Certain reviews and testimonials written by company insiders that fail to “clearly and conspicuously” disclose the author’s business ties are prohibited, such as those given by officers or managers. This portion includes requirements when officers or managers request reviews from their relatives, employees or agents, or when these people are instructed to solicit reviews from their relatives.
Businesses are prohibited from misrepresenting that a website or entity under its control provides independent reviews or opinions about its products or services.
For consumers who are frustrated by negative reviews being removed from business pages or fake social media status being presented online, the FTC also included coverage for those issues, too:
The ban prohibits businesses from “using unfounded or groundless” legal or physical threats, intimidation or certain false public accusations to prevent or remove negative consumer reviews. Businesses cannot state that reviews on their website represent all or most of the reviews submitted if reviews have been suppressed based on their ratings or negative sentiments.

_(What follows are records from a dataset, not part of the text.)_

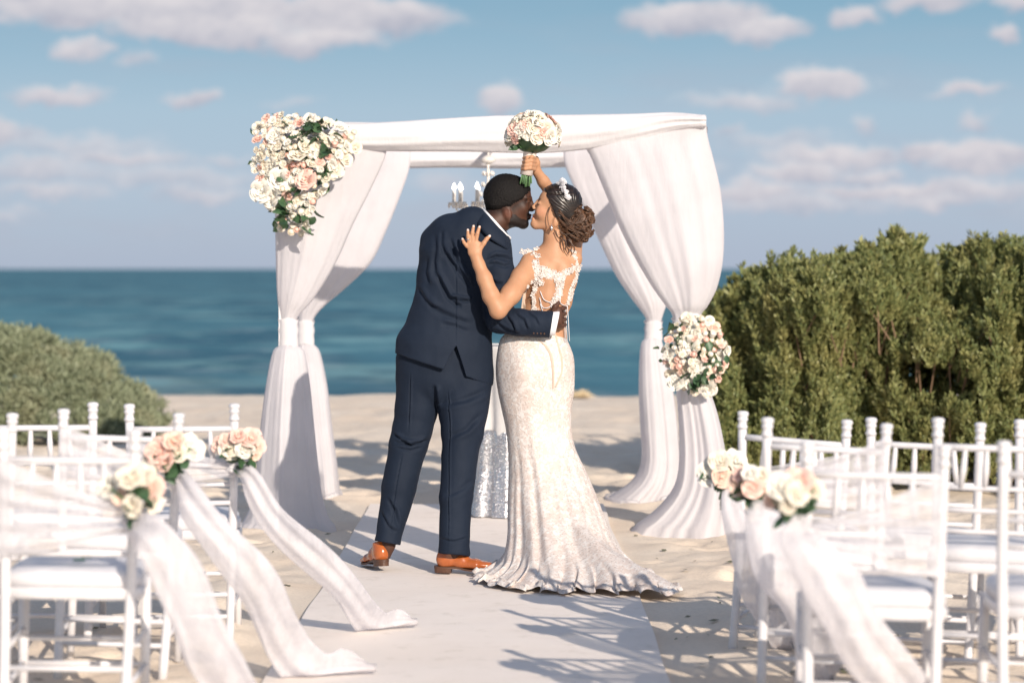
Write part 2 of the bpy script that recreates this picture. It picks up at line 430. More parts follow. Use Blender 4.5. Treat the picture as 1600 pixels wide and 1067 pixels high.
def petal(name, a, b):
    m = Mat(name); oi = m.node('ShaderNodeObjectInfo'); n = m.noise(30, 3)
    c = m.mix(m.rng(n, .3, .7), a, b); c = m.mix(m.math('MULTIPLY', oi.outputs['Random'], .22), c, (.80, .74, .62))
    m.set(c, .6, Subsurface_Weight=.12, Subsurface_Radius=(.02, .012, .008)); return m.m
M['cream'] = petal('cream_petals', (.80, .75, .65), (.74, .66, .53))
M['white_rose'] = petal('white_petals', (.80, .78, .72), (.76, .72, .64))
M['blush'] = petal('blush_petals', (.83, .57, .49), (.80, .49, .41))
M['peach'] = petal('peach_petals', (.82, .52, .40), (.80, .62, .52))
M['bark'] = two_tone('twig_bark', (.16, .10, .06), (.24, .15, .09), .8, 20)

# ------------------------------------------------------------------ sand, sea
def axis_pts(segs):
    out = [np.arange(a, b, st) for a, b, st in segs]; return np.concatenate(out + [[segs[-1][1]]])
xs = axis_pts([(-1200, -100, 200), (-100, -10, 6), (-10, -4, .25), (-4, 4.2, .028), (4.2, 10, .25), (10, 100, 6), (100, 1200, 200)])
ys = axis_pts([(-60, 4, 4), (4, 6.4, .2), (6.4, 20, .032), (20, 33, .12), (33, 45, .6), (45, 60, 5)])
Xg, Yg = np.meshgrid(xs, ys, indexing='ij')
def sand_h(X, Y):
    fine = 1 - sstep(22, 30, Y)
    h = .028 * vnoise(X * .9 + 3, Y * .7, 1) + .030 * vnoise(X * 2.6, Y * 2.1, 2) + .034 * vnoise(X * 5.2, Y * 4.6, 3) * fine + .014 * vnoise(X * 13, Y * 12, 4) * fine
    # foot-holes: round dimples with a raised rim
    g = np.random.default_rng(11)
    for _ in range(420):
        cx, cy = g.uniform(-3.6, 3.6), g.uniform(6.6, 19.5); r = g.uniform(.05, .11); a = g.uniform(0, 3.14); e = g.uniform(1., 1.8)
        i0, i1 = np.searchsorted(xs, (cx - .4, cx + .4)); j0, j1 = np.searchsorted(ys, (cy - .4, cy + .4))
        dx, dy = X[i0:i1, j0:j1] - cx, Y[i0:i1, j0:j1] - cy
        q = np.hypot((dx * math.cos(a) + dy * math.sin(a)) / e, -dx * math.sin(a) + dy * math.cos(a)) / r
        h[i0:i1, j0:j1] += -.028 * np.exp(-q ** 2) + .010 * np.exp(-((q - 1.5) / .5) ** 2)
    cx = np.maximum(np.abs(X + .15) - .70, 0); cy = np.maximum(Y - 14.6, 0); c = sstep(.0, .30, np.hypot(cx, cy))
    h = h * c * (1) + (-.012) * (1 - c)
    h += .03 * sstep(16, 25.5, Y) * (.6 + .5 * vnoise(X * .35, Y * .2 + 7, 8)) * (np.abs(X) < 40)
    h -= (Y > 27.0) * (Y - 27.0) * .16
    return h
H = sand_h(Xg, Yg)
mS = Mat('sand'); n1_ = mS.noise(1.3, 5); n2_ = mS.noise(60, 4, .7); n3_ = mS.noise(420, 2)
c = mS.mix(mS.rng(n1_, .3, .7), (.80, .66, .52), (.85, .735, .605)); c = mS.mix(mS.rng(n2_, .35, .8, 0, .35), c, (.50, .42, .34))
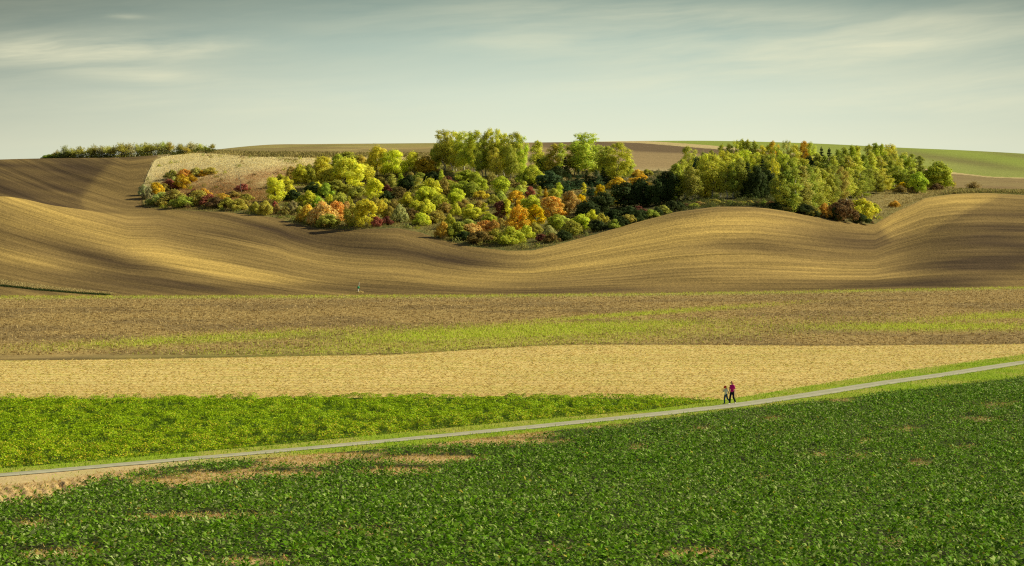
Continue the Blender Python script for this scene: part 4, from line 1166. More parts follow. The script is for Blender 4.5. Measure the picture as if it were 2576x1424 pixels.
B_LIST = [
 (340,500,230,430,'birch','birchg'), (450,512,190,425,'birch','birchg'), (560,522,210,435,'birch','birchg'), (690,540,190,465,'birch','birchy'), (640,530,120,430,'birch','birchg'),
 (800,560,190,470,'birch','birchg'), (840,555,120,500,'birch','birchy'), (920,562,170,500,'birch','birchy'), (1000,562,170,455,'birch','birchg'), (1110,582,190,485,'birch','birchg'), (1170,582,150,450,'birch','birchy'), (745,575,150,400,'birch','mid'), (1060,600,150,360,'birch','mid'),
 (255,490,130,275,'round','mid','dark leafy tree at the left foot of the birch stand'), (480,500,150,260,'birch','mid'), (900,590,150,330,'birch','birchg'),
 (1350,480,150,300,'aspen','birchg','thin tree with a bare white trunk in the gap beside the birch stand'), (1285,450,80,150,'bare','grey','leafless pale sapling in the gap right of the birch stand'),
 (1530,545,180,330,'aspen','birchg'), (1610,505,140,300,'aspen','birchg'), (1440,520,150,180,'round','mid'),
 (1870,565,340,460,'birch','birchg','biggest birch, standing tall right of the gap'), (1755,545,200,330,'birch','birchg'), (2015,565,230,335,'birch','birchg'),
 (2110,622,200,380,'birch','mid'), (2235,642,240,435,'birch','birchy','tall yellowish birch at the right end of the birches'), (2335,600,130,250,'birch','birchg'),
 (1655,565,150,205,'cone','dark'), (1470,695,230,190,'round','pine','blue-green rounded pine below the gap in the birches'), (1415,505,150,150,'round','dark'), (1560,600,170,150,'round','dark'),
 (1700,692,170,150,'cone','pine'), (1800,692,160,205,'cone','pine'), (1990,662,170,165,'cone','pine'), (1940,762,120,135,'cone','pine'), (1680,765,120,150,'cone','pine'), (2070,642,140,170,'cone','pine'), (1620,700,130,130,'cone','pine'), (1890,650,130,150,'cone','dark'), (2130,600,130,120,'bush','dark'),
 (590,622,240,130,'round','green'), (540,762,240,150,'round','green'), (720,722,170,160,'round','green'), (480,862,165,170,'round','lime'), (645,772,160,150,'round','mid'), (410,720,150,120,'round','mid'), (690,640,130,130,'round','green'),
 (960,752,185,190,'round','lime','lime green rounded tree below the middle of the birch stand'), (1300,645,210,205,'round','green'), (1180,640,150,130,'bush','green'), (860,640,140,110,'bush','rust'), (1050,690,180,90,'bush','brown'),
 (310,655,60,155,'aspen','birchy'), (60,725,110,140,'aspen','paleg'), (390,680,170,110,'bush','red'), (250,640,150,110,'bush','dark'), (560,700,200,60,'bush','dark'),
 (1160,762,140,100,'bush','paleg'), (1215,702,80,90,'aspen','paleg'), (1270,792,105,125,'maple','pink','small pinkish red tree in the middle of the scrub'), (1200,832,75,72,'bush','red'),
 (1375,792,70,125,'aspen','green'), (1440,792,50,100,'aspen','gold'), (1590,792,80,165,'aspen','lime'), (1530,792,110,95,'bush','mid'), (1860,752,60,125,'aspen','birchy'),
 (2035,782,105,135,'maple','yellow','bright yellow little tree at the right foot of the pines'), (1120,882,175,170,'maple','gold'), (1280,932,195,165,'round','lime'), (950,1022,130,190,'maple','red','dark red tree left of the lime and yellow trees'), (1020,1022,110,215,'maple','lime'),
 (1150,1182,225,305,'maple','gold','tall golden-orange tree near the bottom of the hollow'), (1330,1122,195,250,'maple','yellow','tall bright yellow tree in the hollow'), (1500,1012,225,232,'maple','orange','large round orange tree right of the bright yellow one'), (1710,962,180,240,'maple','peach','tall peach-orange tree right of the round orange one'), (1820,892,135,135,'maple','yellow'), (1640,960,120,150,'maple','ochre'),
 (1550,1142,185,170,'round','green'), (1830,1152,185,180,'round','lime'), (1690,1172,150,120,'bush','olive'), (1730,1202,200,150,'bush','mid'), (1600,1010,150,90,'bush','ochre'), (1620,1080,160,90,'bush','paleg'),
 (830,1092,150,130,'round','green'), (640,1032,185,170,'round','yg'), (470,982,120,125,'bush','lime'), (780,982,90,135,'aspen','lime'), (740,802,140,80,'bush','yg'), (150,962,160,140,'bush','lime'), (120,1082,150,110,'bush','lime'), (230,1062,180,105,'bush','olive'), (400,1132,125,150,'bush','green'), (330,1222,145,155,'bush','ochre','ochre rounded bush standing forward at the field edge'),
 (300,882,185,125,'round','lime'), (160,862,210,190,'round','lime'), (40,932,125,105,'bush','yg'), (560,930,150,110,'bush','rust'), (350,950,140,100,'bush','rust'), (730,920,130,90,'bush','rust'), (870,850,120,90,'bush','olive'), (960,830,110,100,'bush','paleg'),
 (640,1212,205,130,'bush','peach','low orange-pink bush with pale leaves at the bottom edge'), (770,1192,205,140,'bush','orange'), (885,1132,105,95,'bush','orange'), (960,1112,100,90,'bush','rust'), (1060,1292,265,170,'bush','lime','low spreading lime green bush at the very bottom of the hollow'), (1230,1232,175,130,'bush','lime'), (730,1282,225,120,'bush','brown'), (480,1222,205,150,'bush','mid'), (900,1262,190,120,'bush','mid'), (560,1250,160,90,'bush','dark'),
 (1480,1212,135,110,'bush','grey','silvery grey bush at the shaded field edge'), (1510,1272,160,90,'bush','brown'), (1400,1262,120,72,'bush','red'), (1320,1180,150,110,'bush','olive'), (1630,1250,170,100,'bush','dark'), (600,1110,190,80,'bush','paleg'),
 (1900,1002,255,180,'round','dark'), (2050,952,235,220,'round','dark'), (2160,882,165,150,'round','olive'), (2300,902,310,270,'round','dark'), (2480,882,260,290,'round','dark'), (1950,1042,150,110,'bush','yg'), (2050,1082,150,110,'bush','olive'), (2000,1150,170,110,'bush','dark'), (2170,1040,200,110,'bush','dark'), (2350,1000,200,110,'bush','dark'), (2450,980,180,90,'bush','red'), (2250,1080,160,80,'bush','dark'),
 (2230,690,210,110,'bush','gold'), (2440,690,200,110,'bush','gold'), (2330,700,120,80,'bush','peach'), (2490,650,110,110,'maple','gold','golden little tree glowing above the dark wood corner'), (2210,645,55,65,'aspen','gold'), (2440,560,130,70,'bush','ochre'), (2540,545,110,60,'bush','olive'),
]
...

It is prohibited for anyone to buy or sell “fake indicators of social media influence,” which includes followers or views generated by a bot or hijacked account. This is limited to situations where the buyer knew or should have known that the followers or views were fake and misrepresented their influence or importance for a commercial purpose.
More changes: New rules on real estate commissions that start Aug. 17 provide 'opportunities and risks'
When will the ban take effect?
The FTC approved the ban in a 5-0 vote. The rule will become effective 60 days after the date it is published in the Federal Register, the agency said.